KINROSS, Scotland – The 17th edition of the T in the Park festival drew crowds once more with music from some 150 bands. For the Radio 1/NME stage, EFX Audio supplied the with Midas Digital front and back with two XL8s at FOH and a PRO6 and PRO9 on monitors. Numerous bands, including Pulp and Foo Fighters on the main stage, also arrived with their own Midas digital setups.
"One development from previous years was that I don't think we met an engineer who had never seen Midas Digital before," said Steph Fleming of EFX, who also ran the Radio 1/NME stage last year.
As in previous years, EFX set up the two XL8s in tandem, so that guest engineers could listen in to the preceding band and get a feel for the EQ, as well as lining up gates, compressors, reverbs and overall functionality prior to line-checking their own band.

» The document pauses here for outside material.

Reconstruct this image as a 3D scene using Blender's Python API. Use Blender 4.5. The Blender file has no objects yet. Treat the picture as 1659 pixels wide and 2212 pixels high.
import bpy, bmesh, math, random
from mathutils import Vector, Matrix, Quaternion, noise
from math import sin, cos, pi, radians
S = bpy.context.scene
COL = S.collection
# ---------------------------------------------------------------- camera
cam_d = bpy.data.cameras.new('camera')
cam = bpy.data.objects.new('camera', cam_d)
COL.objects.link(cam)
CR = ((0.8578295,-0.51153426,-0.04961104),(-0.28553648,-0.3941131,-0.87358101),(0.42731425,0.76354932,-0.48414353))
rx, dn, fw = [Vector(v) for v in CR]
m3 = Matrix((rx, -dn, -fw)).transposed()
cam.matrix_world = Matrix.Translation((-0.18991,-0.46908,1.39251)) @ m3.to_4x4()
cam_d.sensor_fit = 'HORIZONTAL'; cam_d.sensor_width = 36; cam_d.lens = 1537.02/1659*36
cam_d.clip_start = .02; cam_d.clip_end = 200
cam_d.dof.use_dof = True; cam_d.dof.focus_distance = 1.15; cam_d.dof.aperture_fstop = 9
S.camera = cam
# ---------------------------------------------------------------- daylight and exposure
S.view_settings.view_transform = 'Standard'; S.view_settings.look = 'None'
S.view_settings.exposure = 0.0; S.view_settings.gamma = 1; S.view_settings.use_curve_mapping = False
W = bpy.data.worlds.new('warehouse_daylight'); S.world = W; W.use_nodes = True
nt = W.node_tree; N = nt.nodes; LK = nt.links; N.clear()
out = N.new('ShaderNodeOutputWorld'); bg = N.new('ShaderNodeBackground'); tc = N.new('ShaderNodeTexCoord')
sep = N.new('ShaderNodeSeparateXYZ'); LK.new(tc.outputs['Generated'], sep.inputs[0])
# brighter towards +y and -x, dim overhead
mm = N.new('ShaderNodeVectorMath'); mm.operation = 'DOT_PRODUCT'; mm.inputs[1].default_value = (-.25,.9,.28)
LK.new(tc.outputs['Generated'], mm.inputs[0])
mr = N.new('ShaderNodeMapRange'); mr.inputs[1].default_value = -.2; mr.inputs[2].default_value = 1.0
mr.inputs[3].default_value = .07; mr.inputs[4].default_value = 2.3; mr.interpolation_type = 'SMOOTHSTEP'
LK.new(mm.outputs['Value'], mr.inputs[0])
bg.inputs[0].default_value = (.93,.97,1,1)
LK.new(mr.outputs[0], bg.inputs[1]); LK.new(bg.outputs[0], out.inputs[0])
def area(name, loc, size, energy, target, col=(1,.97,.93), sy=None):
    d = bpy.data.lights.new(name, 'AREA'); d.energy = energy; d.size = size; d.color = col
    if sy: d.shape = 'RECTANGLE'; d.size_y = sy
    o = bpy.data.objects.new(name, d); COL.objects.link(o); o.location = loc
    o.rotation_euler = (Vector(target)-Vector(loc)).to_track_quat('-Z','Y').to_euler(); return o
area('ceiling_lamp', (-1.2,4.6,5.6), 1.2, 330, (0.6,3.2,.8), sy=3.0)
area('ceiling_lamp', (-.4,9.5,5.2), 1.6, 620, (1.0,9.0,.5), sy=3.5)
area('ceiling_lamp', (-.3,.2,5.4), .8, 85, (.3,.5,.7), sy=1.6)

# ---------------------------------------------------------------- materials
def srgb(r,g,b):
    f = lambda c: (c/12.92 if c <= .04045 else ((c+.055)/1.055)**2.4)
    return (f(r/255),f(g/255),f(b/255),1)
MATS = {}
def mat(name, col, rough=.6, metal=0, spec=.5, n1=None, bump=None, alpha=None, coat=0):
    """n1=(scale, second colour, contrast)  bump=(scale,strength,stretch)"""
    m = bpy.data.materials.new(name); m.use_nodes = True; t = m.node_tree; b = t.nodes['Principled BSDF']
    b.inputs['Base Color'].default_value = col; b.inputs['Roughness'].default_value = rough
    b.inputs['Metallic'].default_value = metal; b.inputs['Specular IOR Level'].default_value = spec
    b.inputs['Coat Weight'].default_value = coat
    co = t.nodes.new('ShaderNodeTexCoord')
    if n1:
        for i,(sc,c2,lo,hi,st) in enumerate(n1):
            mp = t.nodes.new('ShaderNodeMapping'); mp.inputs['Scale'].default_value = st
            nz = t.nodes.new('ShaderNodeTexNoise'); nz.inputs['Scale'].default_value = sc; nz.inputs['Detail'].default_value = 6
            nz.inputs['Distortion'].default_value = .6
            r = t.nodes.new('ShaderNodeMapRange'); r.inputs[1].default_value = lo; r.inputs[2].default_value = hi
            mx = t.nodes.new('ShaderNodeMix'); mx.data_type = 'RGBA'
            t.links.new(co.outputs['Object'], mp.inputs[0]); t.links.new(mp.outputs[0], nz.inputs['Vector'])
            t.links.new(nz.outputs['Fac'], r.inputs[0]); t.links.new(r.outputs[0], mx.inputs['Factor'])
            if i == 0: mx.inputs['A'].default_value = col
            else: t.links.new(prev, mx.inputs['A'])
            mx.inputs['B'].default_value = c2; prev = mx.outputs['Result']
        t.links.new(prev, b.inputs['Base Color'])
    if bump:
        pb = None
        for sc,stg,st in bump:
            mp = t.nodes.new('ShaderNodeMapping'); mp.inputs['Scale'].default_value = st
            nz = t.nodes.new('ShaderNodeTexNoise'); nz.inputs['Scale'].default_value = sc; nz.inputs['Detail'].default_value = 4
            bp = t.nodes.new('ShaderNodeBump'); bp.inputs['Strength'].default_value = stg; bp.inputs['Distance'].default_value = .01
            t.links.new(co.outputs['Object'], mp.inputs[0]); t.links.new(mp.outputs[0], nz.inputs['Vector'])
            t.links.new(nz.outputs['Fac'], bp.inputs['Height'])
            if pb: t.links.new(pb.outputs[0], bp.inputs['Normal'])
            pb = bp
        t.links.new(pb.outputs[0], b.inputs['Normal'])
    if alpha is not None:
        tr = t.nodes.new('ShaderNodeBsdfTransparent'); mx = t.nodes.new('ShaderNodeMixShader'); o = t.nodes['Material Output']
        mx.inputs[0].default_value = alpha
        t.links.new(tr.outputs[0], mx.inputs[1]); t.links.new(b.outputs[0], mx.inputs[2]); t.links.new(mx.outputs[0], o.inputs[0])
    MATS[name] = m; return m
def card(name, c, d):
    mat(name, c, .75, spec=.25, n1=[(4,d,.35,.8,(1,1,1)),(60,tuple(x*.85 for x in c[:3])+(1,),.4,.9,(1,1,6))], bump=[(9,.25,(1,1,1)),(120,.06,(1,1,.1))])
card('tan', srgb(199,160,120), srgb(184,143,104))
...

"We have a good degree of familiarity and experience with these systems," says Fleming, "and this year we took it just a little further again."
Along with the consoles, EFX deployed 192 channels of 431 mic splitters to ensure they were never short of inputs and outputs while a dozen 451 I/O boxes provided links to FOH, stage left, stage right and the drive for the monitor system.
"It provides such great flexibility in the patching possibilities," said Fleming, "and means we are able to accommodate all of our guests' signal requirements." Fleming also credited Midas' support.
"It was great," said Friendly Fires' engineer, Richard "Bars" Barling. "It looked and sounded like an XL4, but I love the digital functionality, like how easy it is to have channels come to you rather than sloping through layers, as with some other consoles. I found the gates very accurate and the compressors very transparent, and the onboard reverbs and delay both sounded great. I also spoke to the outside broadcast guys and they commented on how good the Midas splits sounded."
Bars requested an XL8 for use as a demo console at the iTunes festival the following week, on the chance that he might be taking a PRO6 on the road for the band's first arena tour, which kicks off in November.
Mat Acreman, a regular user of the Midas Heritage 3000 desk, mixed Welsh rock band Kids In Glass Houses on the Sunday night of the festival.
"I thought the POP(ulation) Groups were a great feature and really helped in getting mixes together in a short festival line-check," said Acreman. "I loved the analog feel and sound of the XL8. Everything was within arms' reach and where I expected it to be.
"I knew the XL8 was going to be a great desk as soon as I turned up the first vocal fader," Acreman continued. "It had that great Midas sound from the off. It is definitely my favorite digital console both sound and functionality wise, and I can't wait to use it again."
Along with T in the Park, Midas digital consoles also were part of Knebworth's Sonisphere festival the same weekend – there, every headliner was mixed on a Midas console. Britannia Row Productions supplied two PRO6s, a PRO9 and an XL3 as well as an analog Heritage 3000, while Metallica used their own XL8 at FOH.